From 1989 – 2010, electric utility efficiency programs saved about 1,171 billion kilowatt-hours of electricity, saving enough to power 102 million average U.S. homes for one year (based on 2010 average residential usage of 11,500 kWh/year), according to the U.S. Department of Energy.
It is a given in climate policy circles that cutting the amount of energy used to generate a unit of GDP is a good thing—a target to aim for.
So it is a bit disconcerting (to this green reader, at least) to notice that this is not the typical view. We all dwell in such different walled information-ghettos that the same news means something completely different to others.
Yes, we went through a financial near-depression in 2008. But simultaneously, we had also begun serious climate policy in 2005 that has been yielding great energy news every day on green tech sites for the last four years. Some states began utility energy efficiency mandates as early as 1999, and ramped them up since.
By contrast with our satisfaction with stories of energy efficiency, among the money-centric, there is a hysterical reaction of alarm in response to news of the drop in energy use over the last few years, first fretted about by the Wall Street Journal during the financial shock of 2008. (Perhaps this visceral fear of less energy use is what is behind the antique lightbulb fetish of the Republican Congress?)

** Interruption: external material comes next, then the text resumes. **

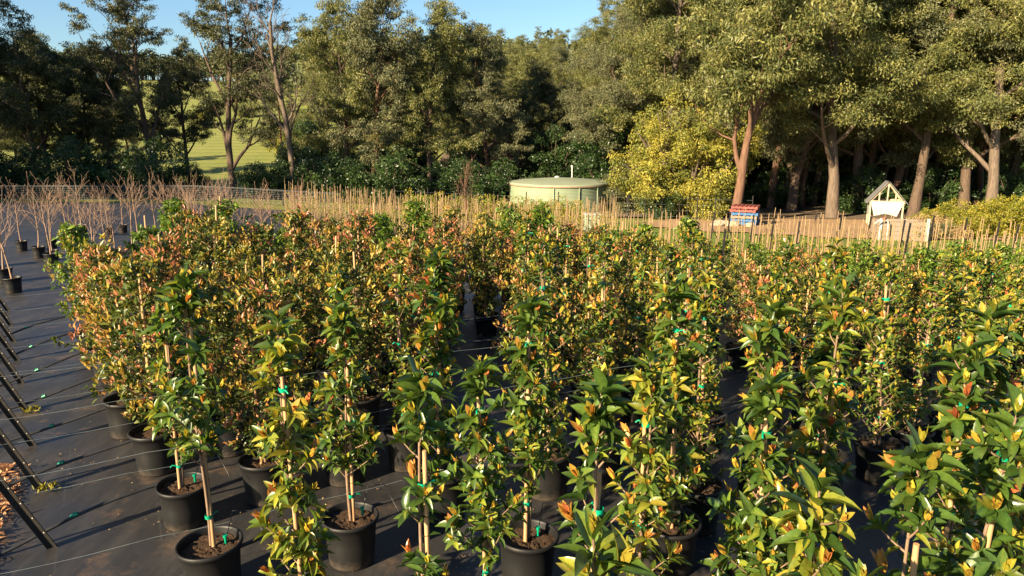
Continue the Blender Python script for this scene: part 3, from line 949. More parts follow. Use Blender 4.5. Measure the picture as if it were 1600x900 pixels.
ysh = [make_shrub("garden_shrub", 81 + k, 1.5, 1.15, 15, 9000, .10, .035, M_YSHRUB, M_BARK, .025, -.2, .8, .33, .03) for k in range(3)]
for k, (px, y, s, nm) in enumerate([(1493, 32.5, 1.0, "behind the grey garden flowers"), (1535, 31.5, .95, "directly in front of the thickest gum trunk"), (1560, 31, 1.1, "second from the right edge"),
                                (1605, 30.5, 1.25, "cut by the right edge of the photograph"), (1450, 33, .7, "right of the timber frame, smallest"), (1512, 30, .75, "low at the lawn's edge")]):
    tag(put(ysh[k % 3], px, y, s), "yellow green garden shrub " + nm, "shrub", "yellow green garden shrubs on the right")
dsh = [make_shrub("dry_garden_plant", 91 + k, .8, .6, 12, 2600, .10, .02, M_DRY, M_TWIG, .012, -.5, .8, .2, .03) for k in range(2)]
for k, (px, y, s, nm) in enumerate([(1410, 30.2, .9, "growing in the raised bed"), (1388, 31, .8, "below the plastic sheet"), (1438, 31, 1.0, "right of the raised bed"), (1468, 31.5, 1.1, "in the middle of the garden"),
                                (1500, 29.2, .7, "at the lawn's edge under the yellow shrubs"), (1450, 29, .7, "at the lawn's edge right of the raised bed")]):
    tag(put(dsh[k % 2], px, y, s), "dry straw coloured plant " + nm, "plant", "dry plants in the garden")
gsh = make_shrub("grey_garden_plant", 95, .8, .7, 10, 3000, .08, .03, M_EUCGREY, M_BARK, .015, -.2, .8, .25, .03)
for px, y, nm in [(1425, 28.8, "at the right end of the raised bed"), (1455, 30.2, "in the middle of the garden"), (1478, 30, "left of the yellow shrubs")]:
    tag(put(gsh, px, y, .85), "grey green garden plant " + nm, "plant", "grey green garden plants")
# rocks by the wattle
def make_rock(seed, s):
    r = np.random.default_rng(seed)
    import bmesh
    bm = bmesh.new(); bmesh.ops.create_icosphere(bm, subdivisions=3, radius=1)
    ph = r.uniform(0, 6, 9)
    for v in bm.verts:
        c = v.co
        k = 1 + .14 * math.sin(3 * c.x + ph[0]) + .12 * math.sin(4 * c.y + ph[1]) + .1 * math.sin(5 * c.z + ph[2]) + .05 * math.sin(9 * c.x + 7 * c.y + ph[3])
        v.co = Vector((c.x * k * s, c.y * k * s * .8, c.z * k * s * .6))
    me = bpy.data.meshes.new("rock"); bm.to_mesh(me); bm.free()
    me.materials.append(M_ROCK)
    o = bpy.data.objects.new("rock", me); COL.objects.link(o)
    return o
for k, (px, y, s, nm) in enumerate([(1128, 34.5, .38, "largest brown boulder at the wattle's foot"), (1143, 34.2, .28, "small brown boulder left of the pallets"), (1172, 34.0, .22, "small brown boulder under the pallets' corner"), (1120, 34, .25, "brown boulder left of the largest boulder")]):
    o = make_rock(200 + k, s); x, y, z = at_y(px, y); o.location = (x, y, z + s * .25)
    tag(o, nm, "rock", "boulders under the wattle")

# ------------------------------------------------------------------ netting fence on the left and tank fence
def wire_fence(name, pts, h, label, npost, mesh_rows, mesh_step, postmat, wr=.006, rail=True):
    root = empty(name, (pts[0][0], pts[0][1], H0(pts[0][0], pts[0][1])))
    o0 = np.array(root.location)
    P = []
    for i in range(npost + 1):
        t = i / npost * (len(pts) - 1); k = min(int(t), len(pts) - 2); f = t - k
        x = pts[k][0] * (1 - f) + pts[k + 1][0] * f; y = pts[k][1] * (1 - f) + pts[k + 1][1] * f
        P.append(np.array([x, y, H0(x, y)]) - o0)
    P = np.array(P)
    for p in P:
        g = G(); tube(g, [p + [0, 0, -.1], p + [0, 0, h + .08]], .03, 6); g.obj("fence_post", postmat, root)
    g = G()
    for k in range(mesh_rows):
        zz = h * (k + .5) / mesh_rows
        tube(g, P + [0, 0, zz], wr, 3, cap=False)
    L = np.linalg.norm(np.diff(P, axis=0), axis=1).sum(); m = int(L / mesh_step)
    for i in range(m):
        t = i / m * npost; k = int(t); f = t - k; p = P[k] * (1 - f) + P[k + 1] * f
        tube(g, [p + [0, 0, .02], p + [0, 0, h]], wr * .8, 3, cap=False)
    g.obj("wire_netting", M_WIRE, root)
    if rail:
        g = G(); tube(g, P + [0, 0, h], .035, 6); g.obj("top_rail", M_RAIL, root)
    tag(root, label, "fence")
wire_fence("netting_fence", [(-46, 38), (-31, 38), (-20, 38), (-9, 38.5)], .75, "wire netting fence with a grey top rail along the left back of the weed mat", 22, 8, .3, M_PICKET, .006)
wire_fence("tank_fence", [(-6, 37.5), (3, 38.5), (7.5, 38), (12, 36.5)], 1.25, "dark posted wire fence in front of the green tank", 16, 4, 1.0, M_PICKET, .004, False)

# ------------------------------------------------------------------ nursery plants
def make_pot(parent, rs=1.0):
    g = G()
    prof = [(0.0, 0.0), (.165, 0.0), (.172, .012), (.186, .18), (.194, .29), (.200, .298), (.204, .335), (.216, .337), (.220, .346), (.219, .362), (.212, .368), (.203, .364), (.199, .352),
            (.190, .30)]
    lathe(g, [(a * rs * .87, b * .9) for a, b in prof], 36)
    o = g.obj("pot", M_POT, parent)
    g = G(); r = np.random.default_rng(3)
    nr = 9; n = 28; V = [(0, 0, .292)]
    for i in range(1, nr + 1):
        for j in range(n):
            a = j * 2 * math.pi / n; q = .1705 * rs * i / nr
            V.append((q * math.cos(a), q * math.sin(a), 0.284 + r.normal() * .008 - .004 * (i == nr)))
    F3 = [(0, 1 + j, 1 + (j + 1) % n) for j in range(n)]
    F4 = [(1 + (i - 1) * n + j, 1 + i * n + j, 1 + i * n + (j + 1) % n, 1 + (i - 1) * n + (j + 1) % n) for i in range(1, nr) for j in range(n)]
    g.add(V, F3); g.F.append(np.array(F4)); g.M.append(np.zeros(len(F4), int))
    g.obj("potting_soil", M_SOIL, o)
    return o

POT_MESH = None
def pot_for(root):
    global POT_MESH
    if POT_MESH is None:
        POT_MESH = make_pot(root); return POT_MESH
    o = bpy.data.objects.new("pot", POT_MESH.data); COL.objects.link(o); o.parent = root
    s = bpy.data.objects.new("potting_soil", POT_MESH.children[0].data); COL.objects.link(s); s.parent = o
    return o

def stake(root, x, y, h, lean, r, rad=.0125, mat=None):
    g = G(); n = int(h / .04)
    t = np.linspace(0, 1, n)
    P = np.stack([x + lean[0] * t, y + lean[1] * t, .2 + (h - .2) * t], -1)
    ph = r.uniform(0, 1)
    node_ = np.clip(1 - np.abs(((P[:, 2] + ph) % .24) - .12) / .025, 0, 1)
    tube(g, P, rad * (1 - .2 * t) * (1 + .16 * node_), 8)
    return g.obj("stake", mat or M_BAMBOO, root)

def ties(root, hs, x, y, lean, h, r):
    for z in hs:
        g = G(); t = (z - .2) / (h - .2)
        c = np.array([x * .5 + lean[0] * t, y * .5 + lean[1] * t, z])
        a = np.linspace(0, 2 * math.pi, 15)
        P = np.stack([c[0] + .024 * np.cos(a), c[1] + .022 * np.sin(a), c[2] + .004 * np.sin(2 * a)], -1)
        g2 = G()
        n = 14
        V = np.concatenate([np.stack([c[0] + .023 * np.cos(a[:-1]), c[1] + .021 * np.sin(a[:-1]), np.full(n, z - .012)], -1),
                            np.stack([c[0] + .024 * np.cos(a[:-1]), c[1] + .022 * np.sin(a[:-1]), np.full(n, z + .012)], -1)])
        g2.add(V, [(j, (j + 1) % n, n + (j + 1) % n, n + j) for j in range(n)])
        tube(g2, [c + [.02, -.01, 0], c + [.045, -.02, .008], c + [.06, -.018, -.006]], .005, 4)
        g2.obj("tie", M_TIE, root)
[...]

image via Bureau of Economic Analysis
And even though now our GDP is now back up above 2008 levels, our energy use remains far below 2008 levels. How can that be?
Well, that’s what better building codes, utility efficiency improvements, tighter appliance efficiency advances and higher CAFE standards are all about.
One example of the electricity-saving policies electric utilities now use to meet state energy efficiency mandates is “demand response.” Because peak hours can take a lot of fossil fuel (and hence carbon emissions) to power up, utilities—in many of the states with climate policies that incentivize it—offer some of their big commercial customers a break on their utility bills if they allow the utility to cycle off their A/C, for example, for perhaps a minute every half hour during peak hours.
(Related: Data Shows Customer Demand for Demand Response Smart Grids)
By aggregating their demand-response customers into rolling blocks with brief energy cuts each, for so brief a moment as to be imperceptible at each site, utilities don’t need to fire up a peaker plant. Even many home energy users can be aggregated like this.